In the early days … a landscape of sheep and rabbits

In the early days ... a landscape of sheep and rabbits
Otematata Station has been farmed by the Cameron family since 1892. Current owner Hugh Cameron (below) is embarking on a programme of subdividing the bigger blocks, oversowing and top dressing.

When the Waitaki hydro-electric projects were being built, the area was awash with heavy machinery. Hugh Cameron’s father took advantage of this windfall to get earthworks, farm roads and fencelines established on Otematata Station.
Until then, the farm his great grandfather bought in 1892, which runs from the river valley to the top of the Hawkdun Range, had blocks of up to 9000 hectares where the sheep competed with rabbits for feed.
“My father replaced the six wire fences that the sheep took little notice of, and the cattle took no notice of, and started subdividing into smaller blocks, which were still up to 600ha,” Hugh says.
“When he died and I took over, I did a lot of oversowing and top dressing, and we are subdividing again to get better utilisation.”
Two more recent reasons continue the subdividing drive. Marlborough farmer and promoter of dryland lucerne, Doug Avery, gave a talk in the valley, prompting Hugh to give it a go.
“It takes time to get critical mass, but we’re getting to that stage where we will get the ewes in better order when they go to the ram.” Changes in water use regulations make it important to secure allocations.
“We have been picking off the easier parts, using hard hose irrigators because of the awkward shapes where water is available, but will put in pivots. It gives us the ability to keep lambs going after weaning. We have always been just a breeding unit, but may in future finish more lambs ourselves. Most we sell as stores through a strategic relationship with another farm.”
The combination of subdividing, lucerne and irrigation improves the ability to grow and use supplement.
Traditionally the ewes wintered on the hill. Bringing them down post lambing to feed on the lucerne, after it has had a cut, lets the hill pastures recover.
The 40,000ha Crown Pastoral Lease farm combines Otematata as the home station, Aviemore, next door, the original block his great grandfather bought, and a 2000ha freehold block near the Waitaki Hydro dam.
It is basically a Merino business, although 7-800 ewes go to terminal sires. The merino stud is primarily for their own purposes, with extras available for other clients. Wool quality is the trait mainly aimed for, with lamb production playing an increasing role.
“I’m conscious that carcase weight and wool production are antagonistic traits – go one way and you won’t get much of the other. It’s wool at the moment.
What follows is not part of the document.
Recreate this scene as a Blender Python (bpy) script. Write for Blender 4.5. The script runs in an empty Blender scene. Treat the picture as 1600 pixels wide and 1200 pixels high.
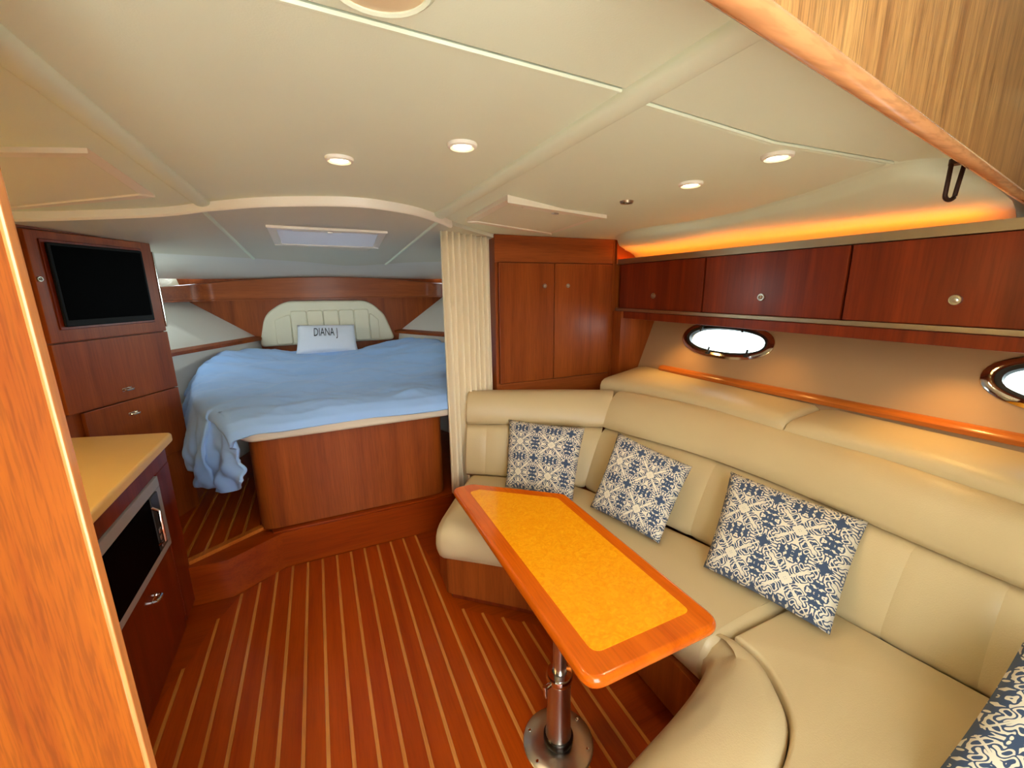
import bpy, bmesh, math, random
from mathutils import Matrix, Vector, noise
random.seed(7)
S = bpy.context.scene
COL = S.collection

# ------------------------------------------------------------------ camera
cd = bpy.data.cameras.new('camera'); cam = bpy.data.objects.new('camera', cd); COL.objects.link(cam)
cd.sensor_fit = 'HORIZONTAL'; cd.sensor_width = 36.0; cd.lens = 36.0 * 650.0 / 1600.0
cd.clip_start = 0.02; cd.clip_end = 200
R = Matrix(((0.90764434, 0.10308384, -0.40688508),
            (-0.41960397, 0.19815011, -0.88581547),
            (-0.01068894, 0.97473599, 0.22310421)))
cam.matrix_world = Matrix.Translation((0, 0, 1.5)) @ R.to_4x4()
S.camera = cam

# ------------------------------------------------------------------ world: bright overcast harbour sky
W = bpy.data.worlds.new('sky'); S.world = W; W.use_nodes = True
nt = W.node_tree; nt.nodes.clear()
wo = nt.nodes.new('ShaderNodeOutputWorld'); bg = nt.nodes.new('ShaderNodeBackground')
tc = nt.nodes.new('ShaderNodeTexCoord'); sx = nt.nodes.new('ShaderNodeSeparateXYZ'); rp = nt.nodes.new('ShaderNodeValToRGB')
mr = nt.nodes.new('ShaderNodeMapRange'); mr.inputs[1].default_value = -0.25; mr.inputs[2].default_value = 0.6
nt.links.new(tc.outputs['Generated'], sx.inputs[0]); nt.links.new(sx.outputs['Z'], mr.inputs[0]); nt.links.new(mr.outputs[0], rp.inputs[0])
e = rp.color_ramp.elements
e[0].position = 0.0; e[0].color = (0.14, 0.17, 0.18, 1)
e[1].position = 1.0; e[1].color = (0.86, 0.93, 1.0, 1)
k = e.new(0.12); k.color = (0.50, 0.56, 0.57, 1)
k = e.new(0.28); k.color = (0.74, 0.82, 0.83, 1)
k = e.new(0.34); k.color = (0.92, 0.97, 1.0, 1)
nt.links.new(rp.outputs[0], bg.inputs[0]); bg.inputs[1].default_value = 12.0
nt.links.new(bg.outputs[0], wo.inputs[0])

sd = bpy.data.lights.new('sun', 'SUN'); sd.energy = 16.0; sd.angle = 0.03; sd.color = (1.0, 0.95, 0.86)
sun = bpy.data.objects.new('sun', sd); COL.objects.link(sun); sun.rotation_euler = (math.radians(14), 0, 0)   # high, from astern: falls on the cockpit sole
sun.location = (0, -3, 6)
S.view_settings.view_transform = 'Standard'; S.view_settings.look = 'None'
S.view_settings.exposure = 0.15; S.view_settings.gamma = 1.0; S.view_settings.use_curve_mapping = False

# ------------------------------------------------------------------ helpers
def lin(c):
    return tuple(((v / 255.0) / 12.92 if v / 255.0 <= 0.04045 else ((v / 255.0 + 0.055) / 1.055) ** 2.4) for v in c) + (1.0,)

def mat_base(name):
    m = bpy.data.materials.new(name); m.use_nodes = True
    n = m.node_tree; b = n.nodes['Principled BSDF']
    return m, n, b

def plain(name, col, rough=0.5, metal=0.0, bump=0.0, bscale=200.0, var=0.06, coat=0.0, sheen=0.0, spec=0.5):
    m, n, b = mat_base(name)
    tcn = n.nodes.new('ShaderNodeTexCoord'); nz = n.nodes.new('ShaderNodeTexNoise')
    nz.inputs['Scale'].default_value = 3.0; nz.inputs['Detail'].default_value = 3
    n.links.new(tcn.outputs['Object'], nz.inputs['Vector'])
    mx = n.nodes.new('ShaderNodeMixRGB'); c = lin(col)
    mx.inputs[1].default_value = tuple(v * (1 - var) for v in c[:3]) + (1,)
    mx.inputs[2].default_value = tuple(min(1, v * (1 + var)) for v in c[:3]) + (1,)
    n.links.new(nz.outputs['Fac'], mx.inputs[0]); n.links.new(mx.outputs[0], b.inputs['Base Color'])
    b.inputs['Roughness'].default_value = rough; b.inputs['Metallic'].default_value = metal
    b.inputs['Coat Weight'].default_value = coat; b.inputs['Sheen Weight'].default_value = sheen
    b.inputs['Specular IOR Level'].default_value = spec
    if bump:
        n2 = n.nodes.new('ShaderNodeTexNoise'); n2.inputs['Scale'].default_value = bscale; n2.inputs['Detail'].default_value = 2
        n.links.new(tcn.outputs['Object'], n2.inputs['Vector'])
        bp = n.nodes.new('ShaderNodeBump'); bp.inputs['Strength'].default_value = bump; bp.inputs['Distance'].default_value = 0.002
        n.links.new(n2.outputs['Fac'], bp.inputs['Height']); n.links.new(bp.outputs[0], b.inputs['Normal'])
    return m

def wood(name, c1, c2, axis='Z', rough=0.38, coat=0.08, scale=1.0, figure=0.5, pore=0.16, spec=0.28):
    m, n, b = mat_base(name)
    tcn = n.nodes.new('ShaderNodeTexCoord'); mp = n.nodes.new('ShaderNodeMapping')
    n.links.new(tcn.outputs['Object'], mp.inputs['Vector'])
    st = {'X': (0.05, 1, 1), 'Y': (1, 0.05, 1), 'Z': (1, 1, 0.05), 'N': (1, 1, 1)}[axis]
    mp.inputs['Scale'].default_value = tuple(v * scale for v in st)
    a = n.nodes.new('ShaderNodeTexNoise'); a.inputs['Scale'].default_value = 14; a.inputs['Detail'].default_value = 5; a.inputs['Distortion'].default_value = figure
    p = n.nodes.new('ShaderNodeTexNoise'); p.inputs['Scale'].default_value = 150; p.inputs['Detail'].default_value = 2
    n.links.new(mp.outputs[0], a.inputs['Vector']); n.links.new(mp.outputs[0], p.inputs['Vector'])
    r = n.nodes.new('ShaderNodeValToRGB'); r.color_ramp.elements[0].position = 0.3; r.color_ramp.elements[1].position = 0.72
    r.color_ramp.elements[0].color = lin(c2); r.color_ramp.elements[1].color = lin(c1)
    n.links.new(a.outputs['Fac'], r.inputs[0])
    r2 = n.nodes.new('ShaderNodeValToRGB'); r2.color_ramp.elements[0].position = 0.36; r2.color_ramp.elements[1].position = 0.55
    r2.color_ramp.elements[0].color = (1 - pore, 1 - pore, 1 - pore, 1); r2.color_ramp.elements[1].color = (1, 1, 1, 1)
    n.links.new(p.outputs['Fac'], r2.inputs[0])
    mx = n.nodes.new('ShaderNodeMixRGB'); mx.blend_type = 'MULTIPLY'; mx.inputs[0].default_value = 1
    n.links.new(r.outputs[0], mx.inputs[1]); n.links.new(r2.outputs[0], mx.inputs[2])
    n.links.new(mx.outputs[0], b.inputs['Base Color'])
    b.inputs['Roughness'].default_value = rough; b.inputs['Coat Weight'].default_value = coat; b.inputs['Coat Roughness'].default_value = 0.15; b.inputs['Specular IOR Level'].default_value = spec
    return m

def emit(name, col, strength):
    m = bpy.data.materials.new(name); m.use_nodes = True; n = m.node_tree
    b = n.nodes['Principled BSDF']; b.inputs['Base Color'].default_value = lin(col)
    b.inputs['Emission Color'].default_value = lin(col); b.inputs['Emission Strength'].default_value = strength
    return m

def glass(name):
    m = bpy.data.materials.new(name); m.use_nodes = True; n = m.node_tree; n.nodes.clear()
    o = n.nodes.new('ShaderNodeOutputMaterial'); t = n.nodes.new('ShaderNodeBsdfTransparent'); g = n.nodes.new('ShaderNodeBsdfGlossy')
    t.inputs[0].default_value = (0.93, 0.98, 0.97, 1); g.inputs['Roughness'].default_value = 0.03
    x = n.nodes.new('ShaderNodeMixShader'); x.inputs[0].default_value = 0.07
    n.links.new(t.outputs[0], x.inputs[1]); n.links.new(g.outputs[0], x.inputs[2]); n.links.new(x.outputs[0], o.inputs[0])
    return m

def damask(name, tiles=3.0):
    m, n, b = mat_base(name)
    uv = n.nodes.new('ShaderNodeTexCoord'); sp = n.nodes.new('ShaderNodeSeparateXYZ'); n.links.new(uv.outputs['UV'], sp.inputs[0])
    def M(op, a, bb=None):
        q = n.nodes.new('ShaderNodeMath'); q.operation = op
        for i, v in enumerate((a, bb)):
            if v is None: continue
            if isinstance(v, (int, float)): q.inputs[i].default_value = v
            else: n.links.new(v, q.inputs[i])
        return q.outputs[0]
    x = M('PINGPONG', M('MULTIPLY', sp.outputs['X'], tiles), 0.5); y = M('PINGPONG', M('MULTIPLY', sp.outputs['Y'], tiles), 0.5)
    lo = M('MINIMUM', x, y); hi = M('MAXIMUM', x, y)
    cb = n.nodes.new('ShaderNodeCombineXYZ'); n.links.new(lo, cb.inputs[0]); n.links.new(hi, cb.inputs[1])
    nz = n.nodes.new('ShaderNodeTexNoise'); nz.inputs['Scale'].default_value = 10.0; nz.inputs['Detail'].default_value = 0.0; nz.inputs['Distortion'].default_value = 0.5
    n.links.new(cb.outputs[0], nz.inputs['Vector'])
    band = M('FRACT', M('ADD', M('MULTIPLY', nz.outputs['Fac'], 3.4), 0.1))
    scroll = M('GREATER_THAN', band, 0.53)
    cross = M('MULTIPLY', M('LESS_THAN', lo, 0.022), M('LESS_THAN', hi, 0.24))
    scroll = M('MULTIPLY', scroll, M('SUBTRACT', 1.0, cross))
    star = M('LESS_THAN', M('ADD', hi, M('MULTIPLY', lo, 2.2)), 0.17)
    ring = M('LESS_THAN', M('ABSOLUTE', M('SUBTRACT', hi, M('ADD', lo, 0.0))), 0.018)
    pat = M('MAXIMUM', M('MULTIPLY', scroll, M('SUBTRACT', 1.0, ring)), star)
    mx = n.nodes.new('ShaderNodeMixRGB'); n.links.new(pat, mx.inputs[0])
    mx.inputs[1].default_value = lin((226, 218, 196)); mx.inputs[2].default_value = lin((58, 76, 104))
    n.links.new(mx.outputs[0], b.inputs['Base Color']); b.inputs['Roughness'].default_value = 0.9
    b.inputs['Sheen Weight'].default_value = 0.15
    return m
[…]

In the early days ... a landscape of sheep and rabbits
Big country mustering: The 40,000ha Crown Pastoral Lease farm combines Otematata as the home station, Aviemore, next door, the original block, and a 2000ha freehold block near the Waitiki Hydro project.
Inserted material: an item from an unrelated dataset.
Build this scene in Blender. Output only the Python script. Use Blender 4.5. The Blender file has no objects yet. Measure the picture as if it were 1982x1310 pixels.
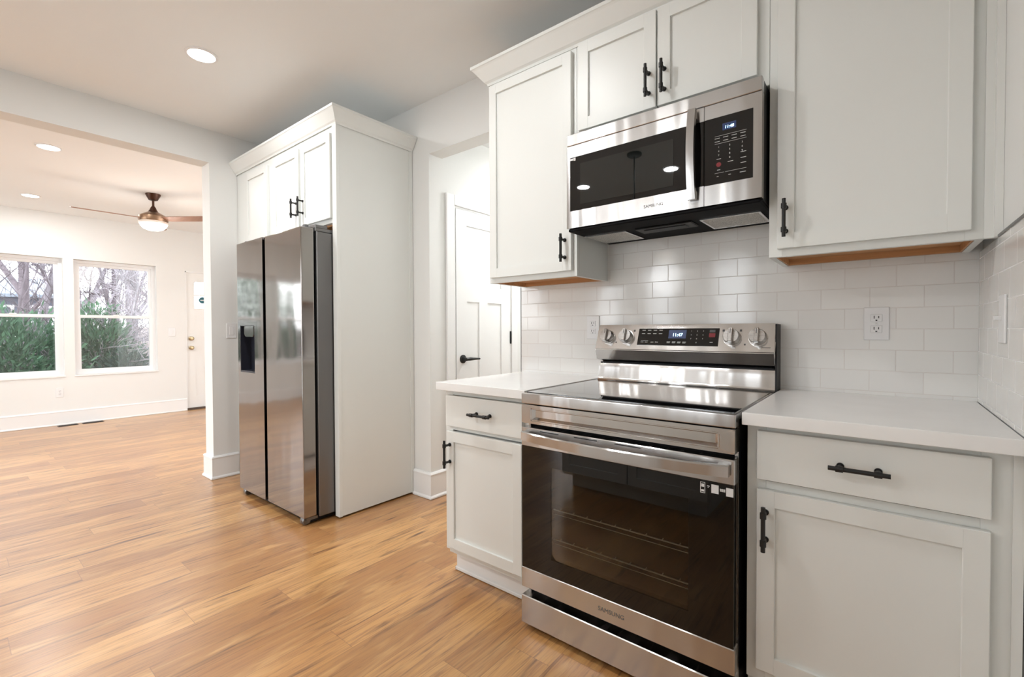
import bpy, bmesh, math, random
from mathutils import Vector, Matrix
SC = bpy.context.scene
COL = SC.collection
random.seed(7)
PI = math.pi
# ------------------------------------------------------------------ camera
cd = bpy.data.cameras.new('camera'); cam = bpy.data.objects.new('camera', cd); COL.objects.link(cam)
rt = Vector((0.7792458, 0.6267063, -0.0039009)); up = Vector((-0.0081492, 0.0163561, 0.9998330)); fw = Vector((-0.6266654, 0.7790839, -0.0178526))
M4 = Matrix.Identity(4)
for i in range(3):
    M4[i][0] = rt[i]; M4[i][1] = up[i]; M4[i][2] = -fw[i]
M4[0][3], M4[1][3], M4[2][3] = 1.07508, -2.08097, 1.14253
cam.matrix_world = M4
cd.sensor_width = 36.0; cd.sensor_fit = 'HORIZONTAL'; cd.lens = 892.05 / 1982 * 36; cd.clip_start = 0.02; cd.clip_end = 200
SC.camera = cam
# ------------------------------------------------------------------ world, exposure
w = bpy.data.worlds.new('overcast_sky'); SC.world = w; w.use_nodes = True
wn = w.node_tree.nodes; wl = w.node_tree.links
bg = wn['Background']; bg.inputs[1].default_value = 6.5
tc = wn.new('ShaderNodeTexCoord'); sx = wn.new('ShaderNodeSeparateXYZ'); cr = wn.new('ShaderNodeValToRGB')
wl.new(tc.outputs['Generated'], sx.inputs[0]); wl.new(sx.outputs['Z'], cr.inputs[0]); wl.new(cr.outputs[0], bg.inputs[0])
cr.color_ramp.elements[0].color = (0.93, 0.94, 0.98, 1); cr.color_ramp.elements[1].color = (0.80, 0.85, 0.94, 1)
SC.view_settings.view_transform = 'Standard'; SC.view_settings.look = 'None'
SC.view_settings.gamma = 1.0; SC.view_settings.use_curve_mapping = False
SC.view_settings.exposure = 0.53
LAMP_W = 8.5           # recessed lamp power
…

“We are different from many other farms because we have a large wether flock. Of the 28,000 sheep, 11,000 are ewes, 11,000 wethers, and the rest hoggets. We have a large amount of high country so can put wethers up there where it suits them because they are hardier. Ewes would only be able to utilise that country two months of the year – their job is lamb production.” Everything winters up to 4500 feet.
In summer they go higher. Wool is largely sold on contract to either Icebreaker or Reda (an Italian fine wool specialist company.) The 500 Hereford cattle herd has 350 breeding cows.
Black bulls are put over first and second calvers for easier calving, Herefords go over the mixed age cows. Simmental bulls across the older cows are producing a good cross.
Rabbits have historically been a major problem. Currently, a contract rabbiter who started out as the station rabbiter then broadened his horizons, has things pretty well under control.
Hugh and his late wife, Mandy, had two children. Encouraging them to pursue their own careers saw their daughter, Olivia, take on radiography, and son, Joe, aviation.
Joe has since returned to the farm. “He and I are pretty much on the same page. He has a lot to offer,” says Hugh.